Tuesday, 9 March 2010

Do literary agents know what they are doing?

Do literary agents know what they are doing? OK I appreciate that thinking about this is a reaction to getting rejection letters. I also do know that there are plenty of stories about authors being turned down and then eventually being successful. Keep trying they all say.

Put all that on one side and ask the question, do any of them keep score. So far, on all of the agent’s web sites I have looked at, I have never found an agent that says how good they are at spotting winners.

The sort of thing I am looking for is something that says we have looked at X number of submissions and approved Y new authors and of all the people we have turned down only Z have gone on to be published by someone else. If Z as a proportion of the rejections, is smaller than Y as a proportion of the submissions, then it would suggest that the agent knows what they are doing. If the numbers were the other way around then you would have to conclude that the average of all the other agents was better than the agent in question.

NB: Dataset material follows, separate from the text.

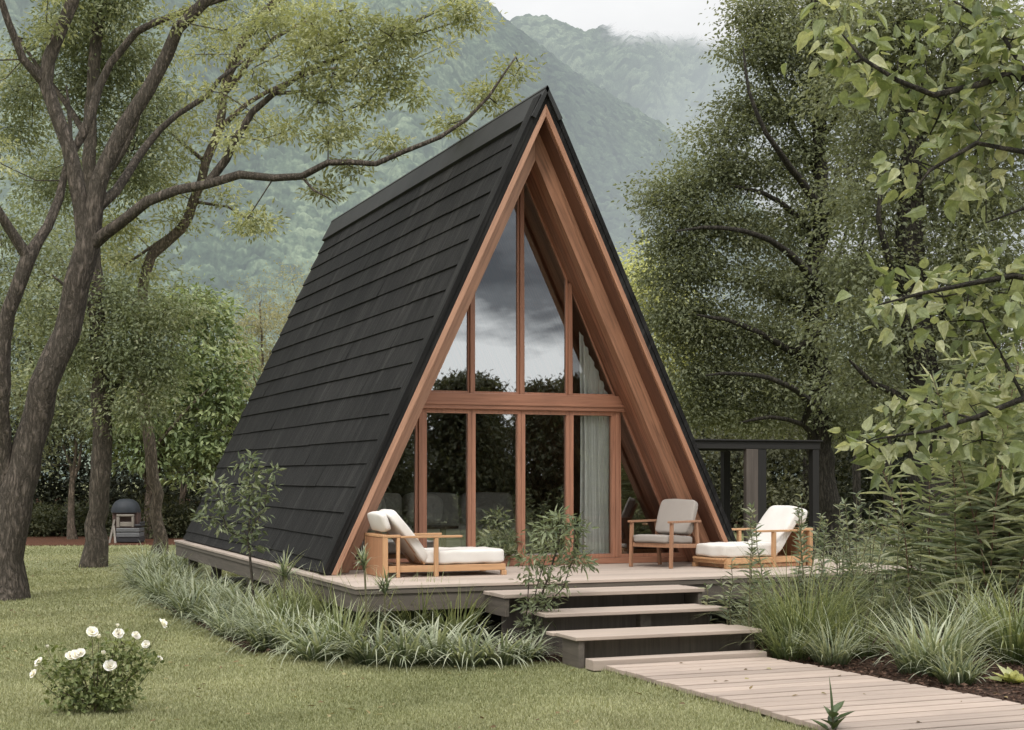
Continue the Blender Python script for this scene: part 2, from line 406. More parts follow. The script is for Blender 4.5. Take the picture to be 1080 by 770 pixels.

As I have never found any agent who publishes any stats, other than telling me how many submissions they get, I am leaning towards the conclusion that none of them keep score, or if they do then they don’t want to tell anyone about it.

So what does this tell me? I guess the obvious answer is that one might conclude that none of them are particularly good at spotting talent. Does that matter? Probably not. The key thing is whether the agent is any good at representing talent – getting you a good deal if they do take you on. Some data to help answer that question would be helpful, but I don’t see much sign of that either.

There is another problem, if most agents turn down most submissions then any author who gets accepted is likely to just say yes whether the agent is any good or not, so they are in a sellers market.

On balance then, I guess the right strategy is to get an agent, any agent, and get published. After that it must be a lot easier to get a good agent, because all of them are interested in making money and they would rather take on a published author than an unpublished one.

It actually feels like a rubbish system that is ripe for a new business model – I just wish I could figure out what such a model might look like.

1 comment:

  1. Many good questions here, Rod.

    I was thinking in the bath this morning, how many blog posts I'd be writing on the subject of agents, except I'm hoping to acquire one of my very own.